If you’d like to consider US and other foreign stocks, fund managers recommend starting by investing in a local equity fund that invests abroad, rather than investing directly, in order to be better protected.

Once you have formed a considerable amount of savings, you may also look into real estate investment and utilize your benefits under the Pag-ibig Fund. The government agency is known to offer lower rates over a longer payment period.

Ideally, the rental income earned from the purchased property, should be able to cover your monthly amortization.

How to Save Money in Your 40s

Your 40s is a time for reducing risk and saving more for your retirement. You still have a moderate risk appetite and still invest in stocks, but choose more blue chips and strong second-line stocks, while reducing speculative investments. If you started investing in real estate in your 20s, you would be finished paying your mortgage during this period.

“Invest only what you can afford to lose,” del Castillo advises. This serves as his guiding principle, in calculating his personal risks and investment decisions. If the money to be invested is an amount you cannot afford to give away, he warns clients against doing so, regardless of how tempting the potential return may seem to be.
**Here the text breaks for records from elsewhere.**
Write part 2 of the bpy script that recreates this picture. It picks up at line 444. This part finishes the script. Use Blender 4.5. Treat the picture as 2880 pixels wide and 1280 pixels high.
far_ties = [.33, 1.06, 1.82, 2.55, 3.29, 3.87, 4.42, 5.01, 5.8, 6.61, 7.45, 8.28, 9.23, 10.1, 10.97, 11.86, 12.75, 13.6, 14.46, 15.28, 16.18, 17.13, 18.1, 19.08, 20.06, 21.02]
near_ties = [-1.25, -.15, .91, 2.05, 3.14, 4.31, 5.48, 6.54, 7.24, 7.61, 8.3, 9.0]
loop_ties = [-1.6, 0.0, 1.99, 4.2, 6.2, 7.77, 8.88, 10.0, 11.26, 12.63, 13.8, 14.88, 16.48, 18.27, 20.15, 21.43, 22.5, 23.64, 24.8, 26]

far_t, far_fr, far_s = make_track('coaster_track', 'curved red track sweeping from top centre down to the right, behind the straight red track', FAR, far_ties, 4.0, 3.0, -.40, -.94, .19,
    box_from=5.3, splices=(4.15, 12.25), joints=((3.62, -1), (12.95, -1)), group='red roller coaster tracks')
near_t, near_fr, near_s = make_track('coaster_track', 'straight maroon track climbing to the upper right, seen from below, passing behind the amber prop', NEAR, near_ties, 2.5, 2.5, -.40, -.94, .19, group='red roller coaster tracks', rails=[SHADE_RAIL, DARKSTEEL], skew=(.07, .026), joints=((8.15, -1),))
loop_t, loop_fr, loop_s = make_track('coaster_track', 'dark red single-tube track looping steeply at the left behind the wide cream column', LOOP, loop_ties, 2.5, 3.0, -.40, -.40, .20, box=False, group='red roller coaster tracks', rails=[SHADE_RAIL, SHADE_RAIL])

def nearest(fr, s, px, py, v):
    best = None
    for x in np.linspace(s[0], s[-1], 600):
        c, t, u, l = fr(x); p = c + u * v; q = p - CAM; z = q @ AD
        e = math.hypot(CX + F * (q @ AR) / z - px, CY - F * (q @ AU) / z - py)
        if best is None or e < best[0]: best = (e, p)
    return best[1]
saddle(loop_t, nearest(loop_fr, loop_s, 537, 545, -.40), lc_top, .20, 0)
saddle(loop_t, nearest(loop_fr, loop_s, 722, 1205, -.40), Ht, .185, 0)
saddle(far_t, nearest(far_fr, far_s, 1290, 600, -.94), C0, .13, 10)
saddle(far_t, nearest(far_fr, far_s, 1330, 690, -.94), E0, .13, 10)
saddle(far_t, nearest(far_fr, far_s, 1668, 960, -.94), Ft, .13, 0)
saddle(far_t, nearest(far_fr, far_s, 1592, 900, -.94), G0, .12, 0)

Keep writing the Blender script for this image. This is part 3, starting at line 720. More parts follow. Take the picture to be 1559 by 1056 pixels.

How to Save Money in Your 50s

At this stage in your life, you need to begin preserving your capital in preparation for retirement. Majority of investments will be in low-risk, fixed income investments. You may still invest in higher-risk assets but lessen it to just 20% to 40%, depending on your risk appetite and what you can afford to lose. With only a decade left before retirement, it is ideal to have established several passive income streams such as interest income and rental revenues.

How to Save Money in Your 60s

You have prepared for your retirement and can now live on interest, and other passive income sources.

It is important to remember that these investment stages merely serve as a general guideline for how to save money. They should not put added pressure on your shoulders. Income, investment losses, and certain life events may affect how much you earn and save in various stages of your life, and that is okay. “Save early to develop the discipline, but also remember to enjoy life,” reminds Oleta.

Case Study: Tara’s Investment Journey

Tara, not her real name, started investing in her mid-20s. Working in a government housing agency, her initial investment was in properties, particularly low-cost government housing projects. Gradually, she also learned about other investment options from her bank, and began investing in bonds and other fixed income instruments.

“Being a family breadwinner, and then later on, a single mother with three kids, I was very diligent about saving,” Tara recalls. “I took advantage of investment opportunities in my work and always spoke with my bank about other investments aside from the regular savings account.”

She considered herself a conservative investor and generally avoided riskier investments. “My greatest fear then was if someone got sick or if there was a major emergency and I didn’t have enough cash on hand. So I made sure I was liquid, and had a separate emergency fund,” she shares.

Today at 75 years old, with three grown children, Tara says she is generally satisfied with her investment decisions. Her real estate investments eventually expanded to include more prime properties, whose values have doubled and tripled, and are now generating rental income. “Always invest on land (instead of condos), because that appreciates,” she advises.

Is there anything Tara would have done differently? “Maybe make more real estate investments in good locations,” shares Tara. “I also regret not being able to diligently watch all my investments and not having more time to study (personal finance).”

Tara recalls the worst investment she made was in a popular education plan. The fund eventually went bankrupt and closed in the 90s, with her, and thousands of others, unable to recover their investment.

Learning from that experience, she warns that you have to be discriminating with who you invest with. These days, scams are rampant and many investment companies just suddenly close and disappear. “You have to do your research and know the company’s background. Be meticulous,” she cautions.